The big picture: Southlake resident Ying Liu, who grew up in China and has a doctoral degree in economics, founded Kyte Baby in 2014 after seeing that clothing made of bamboo fabric helped alleviate her baby daughter’s chronic eczema.

  • “The name is very purposeful. It symbolizes the whimsical activity of flying a kite, which is meant to evoke a feeling of innocence, freedom and a return to nature,” Liu told DFW Child in 2021.

The irony: Kyte Baby is now being criticized for not supporting one of its own employees who was going through a tough time as a parent.

What happened: Marissa Hughes of Haslet worked in marketing at Kyte Baby for less than a year when she and her husband adopted a baby boy, born prematurely, at 22 weeks.

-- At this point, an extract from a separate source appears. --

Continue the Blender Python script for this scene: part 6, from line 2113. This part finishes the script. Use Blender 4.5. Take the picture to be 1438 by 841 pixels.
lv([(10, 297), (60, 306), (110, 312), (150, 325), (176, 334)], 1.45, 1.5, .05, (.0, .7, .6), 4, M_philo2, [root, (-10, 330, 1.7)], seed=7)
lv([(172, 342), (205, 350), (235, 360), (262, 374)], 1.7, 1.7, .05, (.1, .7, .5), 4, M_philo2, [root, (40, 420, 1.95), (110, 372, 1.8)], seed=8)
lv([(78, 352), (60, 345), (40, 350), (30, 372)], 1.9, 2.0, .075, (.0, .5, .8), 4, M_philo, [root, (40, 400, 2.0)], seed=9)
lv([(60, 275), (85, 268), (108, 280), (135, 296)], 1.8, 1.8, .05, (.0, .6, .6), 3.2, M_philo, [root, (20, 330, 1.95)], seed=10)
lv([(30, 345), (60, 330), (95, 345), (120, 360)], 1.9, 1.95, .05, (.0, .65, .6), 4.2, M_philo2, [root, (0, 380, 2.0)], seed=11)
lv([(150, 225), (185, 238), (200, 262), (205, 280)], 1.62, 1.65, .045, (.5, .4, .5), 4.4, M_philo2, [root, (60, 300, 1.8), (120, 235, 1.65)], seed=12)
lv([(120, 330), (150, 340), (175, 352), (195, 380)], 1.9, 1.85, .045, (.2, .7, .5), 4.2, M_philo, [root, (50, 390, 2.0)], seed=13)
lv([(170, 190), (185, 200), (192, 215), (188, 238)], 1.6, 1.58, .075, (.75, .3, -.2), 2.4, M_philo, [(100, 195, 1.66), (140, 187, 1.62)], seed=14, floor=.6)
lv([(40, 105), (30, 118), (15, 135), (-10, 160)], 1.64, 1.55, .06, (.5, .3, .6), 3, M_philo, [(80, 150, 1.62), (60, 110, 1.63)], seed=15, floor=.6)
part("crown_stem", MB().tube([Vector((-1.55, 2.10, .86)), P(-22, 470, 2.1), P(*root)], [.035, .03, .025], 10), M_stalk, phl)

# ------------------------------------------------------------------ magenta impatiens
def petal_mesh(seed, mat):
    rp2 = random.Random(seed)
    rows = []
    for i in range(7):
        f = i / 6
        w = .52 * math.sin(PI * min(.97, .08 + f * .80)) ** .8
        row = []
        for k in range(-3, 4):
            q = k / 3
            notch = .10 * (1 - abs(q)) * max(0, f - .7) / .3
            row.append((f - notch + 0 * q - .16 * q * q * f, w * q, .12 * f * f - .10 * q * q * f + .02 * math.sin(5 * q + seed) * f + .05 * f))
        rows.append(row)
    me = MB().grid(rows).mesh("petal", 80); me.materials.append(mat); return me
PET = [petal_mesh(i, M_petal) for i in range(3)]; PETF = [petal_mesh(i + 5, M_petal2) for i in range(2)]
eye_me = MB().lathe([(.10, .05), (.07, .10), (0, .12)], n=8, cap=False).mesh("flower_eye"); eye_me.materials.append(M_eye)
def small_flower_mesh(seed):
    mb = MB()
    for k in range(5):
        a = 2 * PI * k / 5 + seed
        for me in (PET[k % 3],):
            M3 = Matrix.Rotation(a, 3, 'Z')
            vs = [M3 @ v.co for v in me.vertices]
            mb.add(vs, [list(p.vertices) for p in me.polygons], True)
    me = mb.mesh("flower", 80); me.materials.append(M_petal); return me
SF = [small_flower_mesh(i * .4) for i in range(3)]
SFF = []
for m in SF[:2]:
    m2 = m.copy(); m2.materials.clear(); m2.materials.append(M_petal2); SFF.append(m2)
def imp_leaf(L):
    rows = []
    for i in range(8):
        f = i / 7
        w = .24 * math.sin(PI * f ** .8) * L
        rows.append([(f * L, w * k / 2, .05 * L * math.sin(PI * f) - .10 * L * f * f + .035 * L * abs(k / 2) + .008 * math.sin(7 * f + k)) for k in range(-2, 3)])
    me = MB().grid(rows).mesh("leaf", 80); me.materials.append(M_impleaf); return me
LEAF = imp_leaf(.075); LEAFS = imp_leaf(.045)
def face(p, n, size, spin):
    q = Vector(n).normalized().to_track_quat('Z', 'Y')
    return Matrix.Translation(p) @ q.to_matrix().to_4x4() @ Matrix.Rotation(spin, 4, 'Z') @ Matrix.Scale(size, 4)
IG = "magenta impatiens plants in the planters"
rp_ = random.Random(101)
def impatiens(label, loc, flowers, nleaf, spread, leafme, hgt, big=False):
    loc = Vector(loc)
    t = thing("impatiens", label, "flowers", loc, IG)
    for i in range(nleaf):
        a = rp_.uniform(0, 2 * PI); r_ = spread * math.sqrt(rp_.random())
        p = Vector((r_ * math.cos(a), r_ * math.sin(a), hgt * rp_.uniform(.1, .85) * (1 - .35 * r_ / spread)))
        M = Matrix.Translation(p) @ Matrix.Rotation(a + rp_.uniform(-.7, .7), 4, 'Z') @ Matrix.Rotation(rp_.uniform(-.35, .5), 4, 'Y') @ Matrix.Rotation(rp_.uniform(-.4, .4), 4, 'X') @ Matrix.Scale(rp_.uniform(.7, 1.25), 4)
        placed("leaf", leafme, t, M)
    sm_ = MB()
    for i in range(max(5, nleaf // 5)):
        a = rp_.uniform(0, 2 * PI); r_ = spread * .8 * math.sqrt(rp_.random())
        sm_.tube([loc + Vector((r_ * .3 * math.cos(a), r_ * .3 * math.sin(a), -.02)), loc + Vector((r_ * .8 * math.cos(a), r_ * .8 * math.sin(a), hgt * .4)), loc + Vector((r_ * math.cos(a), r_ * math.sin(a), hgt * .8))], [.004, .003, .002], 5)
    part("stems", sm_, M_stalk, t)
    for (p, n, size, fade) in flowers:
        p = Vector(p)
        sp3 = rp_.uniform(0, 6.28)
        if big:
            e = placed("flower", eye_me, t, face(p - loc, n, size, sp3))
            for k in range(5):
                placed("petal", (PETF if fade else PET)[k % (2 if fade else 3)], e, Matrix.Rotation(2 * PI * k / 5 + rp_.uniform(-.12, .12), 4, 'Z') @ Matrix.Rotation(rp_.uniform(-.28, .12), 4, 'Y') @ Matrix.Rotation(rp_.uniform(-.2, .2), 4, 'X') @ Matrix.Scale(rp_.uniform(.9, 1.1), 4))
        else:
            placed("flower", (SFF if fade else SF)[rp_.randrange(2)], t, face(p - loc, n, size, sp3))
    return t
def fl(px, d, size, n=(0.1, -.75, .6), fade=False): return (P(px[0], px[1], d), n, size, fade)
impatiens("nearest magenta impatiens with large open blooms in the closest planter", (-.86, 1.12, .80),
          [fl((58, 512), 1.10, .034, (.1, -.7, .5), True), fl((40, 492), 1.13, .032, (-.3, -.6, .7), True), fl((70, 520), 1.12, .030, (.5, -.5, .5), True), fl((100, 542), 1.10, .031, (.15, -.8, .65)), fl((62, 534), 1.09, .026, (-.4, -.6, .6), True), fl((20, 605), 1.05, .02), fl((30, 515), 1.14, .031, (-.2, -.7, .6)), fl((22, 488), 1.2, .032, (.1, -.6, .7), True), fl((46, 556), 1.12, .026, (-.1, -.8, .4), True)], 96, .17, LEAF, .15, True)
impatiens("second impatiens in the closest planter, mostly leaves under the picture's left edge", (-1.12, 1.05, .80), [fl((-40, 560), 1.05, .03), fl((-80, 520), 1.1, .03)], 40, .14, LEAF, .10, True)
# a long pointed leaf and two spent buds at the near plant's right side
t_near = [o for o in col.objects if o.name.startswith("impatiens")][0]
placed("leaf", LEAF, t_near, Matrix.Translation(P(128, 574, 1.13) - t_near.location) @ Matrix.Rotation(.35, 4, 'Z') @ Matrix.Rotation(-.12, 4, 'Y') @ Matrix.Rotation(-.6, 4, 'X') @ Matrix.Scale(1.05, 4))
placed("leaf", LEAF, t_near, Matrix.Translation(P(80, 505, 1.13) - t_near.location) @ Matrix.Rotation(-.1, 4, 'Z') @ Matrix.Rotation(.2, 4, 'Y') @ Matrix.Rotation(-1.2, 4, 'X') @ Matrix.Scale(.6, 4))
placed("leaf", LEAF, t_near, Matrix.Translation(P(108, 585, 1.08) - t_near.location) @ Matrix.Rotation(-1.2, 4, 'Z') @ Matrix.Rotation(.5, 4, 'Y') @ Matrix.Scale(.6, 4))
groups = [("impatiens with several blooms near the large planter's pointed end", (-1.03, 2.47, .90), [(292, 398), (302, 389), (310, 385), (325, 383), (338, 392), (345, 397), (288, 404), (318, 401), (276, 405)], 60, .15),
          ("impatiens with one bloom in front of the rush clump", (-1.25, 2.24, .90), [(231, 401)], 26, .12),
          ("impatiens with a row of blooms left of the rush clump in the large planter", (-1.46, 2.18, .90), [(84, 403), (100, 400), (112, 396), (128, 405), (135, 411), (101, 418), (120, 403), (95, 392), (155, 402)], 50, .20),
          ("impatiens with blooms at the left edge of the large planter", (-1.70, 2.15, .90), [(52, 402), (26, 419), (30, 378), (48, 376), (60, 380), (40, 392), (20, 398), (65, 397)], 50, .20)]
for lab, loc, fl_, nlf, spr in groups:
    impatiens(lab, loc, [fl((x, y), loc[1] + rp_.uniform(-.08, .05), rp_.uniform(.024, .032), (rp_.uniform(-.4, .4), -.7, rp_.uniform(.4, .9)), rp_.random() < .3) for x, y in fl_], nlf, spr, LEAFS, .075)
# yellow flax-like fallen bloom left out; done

  • Hughes could’ve taken two weeks for maternity leave if she committed to a six-month contract upon her return, according to the statement Kyte sent to Axios.
  • Given her son’s situation, Hughes said she didn’t know if she could come back in person, and proposed a remote option. She was denied.
  • Kyte said she “opted to leave.”

What they’re saying: “This was a terrible decision,” Liu said in her second apology video last week, where she acknowledged the first one “wasn’t sincere.”

  • Liu said she was the one who vetoed Hughes’ request. “I was insensitive, selfish, and only focused on the fact that her job had always been done on-site.”
  • The company would review its policy and procedures and come up with something better, she said. “We need to set the example because we are in the baby business.”

State of play: The U.S. requires an unpaid parental leave option — not paid leave — only after an employee has worked at a company of a large enough size for more than a year. Hughes wasn’t eligible.

  • In Texas, paid parental leave is left up to the employer — and leave plans in the private sector vary widely in terms of what they cover, if they exist at all.
  • Kyte said it offers two weeks of paid leave to those at the company for less than a year, and four weeks for employees with a year or more under their belt — provided they agree to come back for at least six months.

Zoom out: In most developed countries, Hughes would’ve had paid leave as a government benefit instead of fighting to work from home just two weeks after adopting a child.

  • Canada, for example, offers standard leave for up to 35 weeks and extended leave for up to 61 weeks for eligible parents.